» Task statement:
All the data must come back unchanged, except that pictures are left out.
====
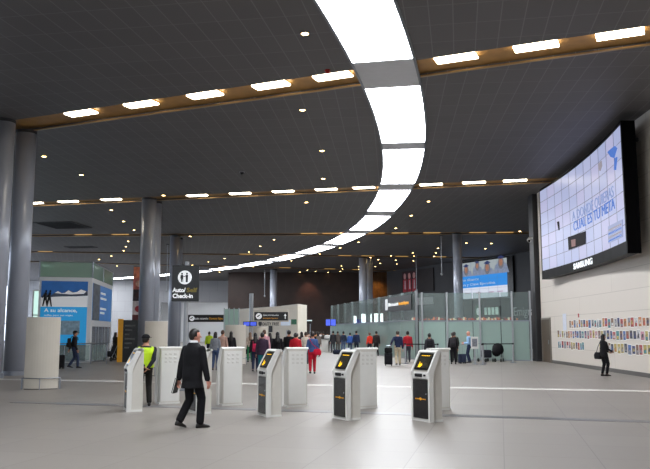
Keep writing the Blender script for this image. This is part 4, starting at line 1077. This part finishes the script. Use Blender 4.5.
# right-hand group by the barrier
P = person('person in dark grey with a black backpack standing behind the last kiosk', 4.85, 35.6, -5, 1.6, top=(58,56,62), legs=(40,42,50), hair=(24,20,20), hstyle='bun', female=True)
backpack('black backpack on the person standing behind the last kiosk', P[1], P[3], (30,30,34), face=-5)
P = person('person in black with a grey backpack standing at the barrier entrance', 6.6, 39.6, -8, 1.64, feet=((-.1,.02,0),(.12,-.06,0)), top=(36,34,38), legs=(26,25,30), hair=(40,28,24), hstyle='tail', female=True)
backpack('dark grey backpack on the person at the barrier entrance', P[1], P[3], (52,50,54), face=-8)
person('person in olive grey clothes standing just inside the barrier', 7.15, 42.4, -20, 1.66, top=(62,66,58), legs=(50,52,48), hair=(60,56,52), hands=((-.2,.22,.95),(.2,.22,.95)))
person('bald person in a light blue shirt facing the people at the barrier', 7.78, 41.5, 75, 1.7, top=(150,186,222), legs=(44,52,78), skin='red', hstyle='bald', hands=((-.18,.25,1.05),(.16,.28,1.1)))
suitcase('small dark blue suitcase standing by the people at the barrier', 7.2, 40.4, R(30), h_=.5, m_=cloth((50,58,80)))
# travellers at left
P = person('person in black with a cap and backpack walking beside the advert booth', -11.55, 35.4, -70, 1.72, feet=((-.08,-.18,.04),(.09,.2,0)), hands=((-.24,-.22,.85),(.25,.12,.86)), top=(34,32,36), legs=(52,62,88), hair=(22,18,18), cap=(26,26,30))
backpack('dark brown backpack on the person walking beside the advert booth', P[1], P[3], (44,38,36), face=-70)
suitcase('black rolling suitcase trailing behind the person beside the advert booth', -11.86, 34.7, R(-75))
P = person('long haired person in a dark coat standing near the booth doors', -12.35, 45.2, -30, 1.64, top=(46,40,36), legs=(30,28,32), hair=(26,20,18), hstyle='long', female=True, hem=.7, hands=((-.2,.2,.9),(.2,.2,.9)))
t = thing('stroller', 'dark pushchair beside the long haired person near the booth doors', 'pushchair', (-12.2, 43.9, 0), R(-20))
MB().tube([(0,-.25,.42),(0,-.05,.38),(0,.18,.48),(0,.28,.8)], [.16,.18,.18,.14], 12).build('seat', cloth((30,30,36)), t, True)
for sx in (-1, 1):
    MB().tube([(sx*.2,-.32,.12),(sx*.2,0,.5),(sx*.2,.35,.98)], .014, 8).build('side_frame', steel, t); MB().tube([(sx*.2,.32,.12),(sx*.2,0,.5)], .014, 8).build('rear_strut', steel, t)
    for yy3 in (-.32,.32): MB().cyl((sx*.22-.02,yy3,.11), (sx*.22+.02,yy3,.11), .11, n=16).build('wheel', rubber, t)
MB().tube([(-.2,.35,.98),(.2,.35,.98)], .016, 8).build('push_handle', rubber, t)
# the crowd in the middle
person('person in a grey top and blue jeans beside the suited person', -4.8, 33.6, -10, 1.66, top=(130,134,142), legs=(66,82,116), hair=(26,20,18), hstyle='bob', female=True)
person('person in a beige pink top standing behind the grey topped one', -4.75, 35.6, -25, 1.74, top=(196,160,146), legs=(120,100,90), hair=(70,46,34))
person('person in a black jacket at the edge of the whitish round board', -4.6, 37.6, 0, 1.68, top=(36,34,38), legs=(40,40,48), hair=(26,22,20), hstyle='long', female=True)
person('person in a neon yellow jacket far behind the suited person', -7.7, 51.0, 0, 1.68, top=(190,216,50), legs=(46,48,60), hair=(40,30,26))
P = person('long haired person with a pink backpack walking beside the dark purple jacket', -2.92, 32.2, 5, 1.62, feet=((-.09,-.12,.02),(.09,.12,0)), top=(40,34,40), legs=(46,52,76), hair=(20,16,16), hstyle='long', female=True)
backpack('bright pink backpack on the long haired person in the crowd', P[1], P[3], (196,46,86), w_=.26, h_=.36, z=1.08, face=5, yb=-.225)
person('person in a dark purple jacket and teal trousers amid the crowd', -2.5, 30.6, -5, 1.63, feet=((-.1,.03,0),(.1,-.05,0)), top=(58,44,62), legs=(36,116,126), hair=(26,20,22), jacket=True)
P = person('person in a beige top and green trousers near the sign pole', -4.15, 42.5, 20, 1.64, top=(196,180,166), legs=(48,126,84), hair=(120,92,70), hstyle='long', female=True, skin='light')
handbag('black handbag carried by the person in green trousers', P[1], P[3], (24,24,26), (-.36,.02,.78), 20, .36, .3)
person('person in a pale pink top behind the dark purple jacket', -2.85, 36.0, -10, 1.76, top=(214,160,170), legs=(90,80,90), hair=(90,64,50), skin='light')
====
» Solution:
Keep writing the Blender script for this image. This is part 4, starting at line 1077. This part finishes the script. Use Blender 4.5.
# right-hand group by the barrier
P = person('person in dark grey with a black backpack standing behind the last kiosk', 4.85, 35.6, -5, 1.6, top=(58,56,62), legs=(40,42,50), hair=(24,20,20), hstyle='bun', female=True)
backpack('black backpack on the person standing behind the last kiosk', P[1], P[3], (30,30,34), face=-5)
P = person('person in black with a grey backpack standing at the barrier entrance', 6.6, 39.6, -8, 1.64, feet=((-.1,.02,0),(.12,-.06,0)), top=(36,34,38), legs=(26,25,30), hair=(40,28,24), hstyle='tail', female=True)
backpack('dark grey backpack on the person at the barrier entrance', P[1], P[3], (52,50,54), face=-8)
person('person in olive grey clothes standing just inside the barrier', 7.15, 42.4, -20, 1.66, top=(62,66,58), legs=(50,52,48), hair=(60,56,52), hands=((-.2,.22,.95),(.2,.22,.95)))
person('bald person in a light blue shirt facing the people at the barrier', 7.78, 41.5, 75, 1.7, top=(150,186,222), legs=(44,52,78), skin='red', hstyle='bald', hands=((-.18,.25,1.05),(.16,.28,1.1)))
suitcase('small dark blue suitcase standing by the people at the barrier', 7.2, 40.4, R(30), h_=.5, m_=cloth((50,58,80)))
# travellers at left
P = person('person in black with a cap and backpack walking beside the advert booth', -11.55, 35.4, -70, 1.72, feet=((-.08,-.18,.04),(.09,.2,0)), hands=((-.24,-.22,.85),(.25,.12,.86)), top=(34,32,36), legs=(52,62,88), hair=(22,18,18), cap=(26,26,30))
backpack('dark brown backpack on the person walking beside the advert booth', P[1], P[3], (44,38,36), face=-70)
suitcase('black rolling suitcase trailing behind the person beside the advert booth', -11.86, 34.7, R(-75))
P = person('long haired person in a dark coat standing near the booth doors', -12.35, 45.2, -30, 1.64, top=(46,40,36), legs=(30,28,32), hair=(26,20,18), hstyle='long', female=True, hem=.7, hands=((-.2,.2,.9),(.2,.2,.9)))
t = thing('stroller', 'dark pushchair beside the long haired person near the booth doors', 'pushchair', (-12.2, 43.9, 0), R(-20))
MB().tube([(0,-.25,.42),(0,-.05,.38),(0,.18,.48),(0,.28,.8)], [.16,.18,.18,.14], 12).build('seat', cloth((30,30,36)), t, True)
for sx in (-1, 1):
    MB().tube([(sx*.2,-.32,.12),(sx*.2,0,.5),(sx*.2,.35,.98)], .014, 8).build('side_frame', steel, t); MB().tube([(sx*.2,.32,.12),(sx*.2,0,.5)], .014, 8).build('rear_strut', steel, t)
    for yy3 in (-.32,.32): MB().cyl((sx*.22-.02,yy3,.11), (sx*.22+.02,yy3,.11), .11, n=16).build('wheel', rubber, t)
MB().tube([(-.2,.35,.98),(.2,.35,.98)], .016, 8).build('push_handle', rubber, t)
# the crowd in the middle
person('person in a grey top and blue jeans beside the suited person', -4.8, 33.6, -10, 1.66, top=(130,134,142), legs=(66,82,116), hair=(26,20,18), hstyle='bob', female=True)
person('person in a beige pink top standing behind the grey topped one', -4.75, 35.6, -25, 1.74, top=(196,160,146), legs=(120,100,90), hair=(70,46,34))
person('person in a black jacket at the edge of the whitish round board', -4.6, 37.6, 0, 1.68, top=(36,34,38), legs=(40,40,48), hair=(26,22,20), hstyle='long', female=True)
person('person in a neon yellow jacket far behind the suited person', -7.7, 51.0, 0, 1.68, top=(190,216,50), legs=(46,48,60), hair=(40,30,26))
P = person('long haired person with a pink backpack walking beside the dark purple jacket', -2.92, 32.2, 5, 1.62, feet=((-.09,-.12,.02),(.09,.12,0)), top=(40,34,40), legs=(46,52,76), hair=(20,16,16), hstyle='long', female=True)
backpack('bright pink backpack on the long haired person in the crowd', P[1], P[3], (196,46,86), w_=.26, h_=.36, z=1.08, face=5, yb=-.225)
person('person in a dark purple jacket and teal trousers amid the crowd', -2.5, 30.6, -5, 1.63, feet=((-.1,.03,0),(.1,-.05,0)), top=(58,44,62), legs=(36,116,126), hair=(26,20,22), jacket=True)
P = person('person in a beige top and green trousers near the sign pole', -4.15, 42.5, 20, 1.64, top=(196,180,166), legs=(48,126,84), hair=(120,92,70), hstyle='long', female=True, skin='light')
handbag('black handbag carried by the person in green trousers', P[1], P[3], (24,24,26), (-.36,.02,.78), 20, .36, .3)
person('person in a pale pink top behind the dark purple jacket', -2.85, 36.0, -10, 1.76, top=(214,160,170), legs=(90,80,90), hair=(90,64,50), skin='light')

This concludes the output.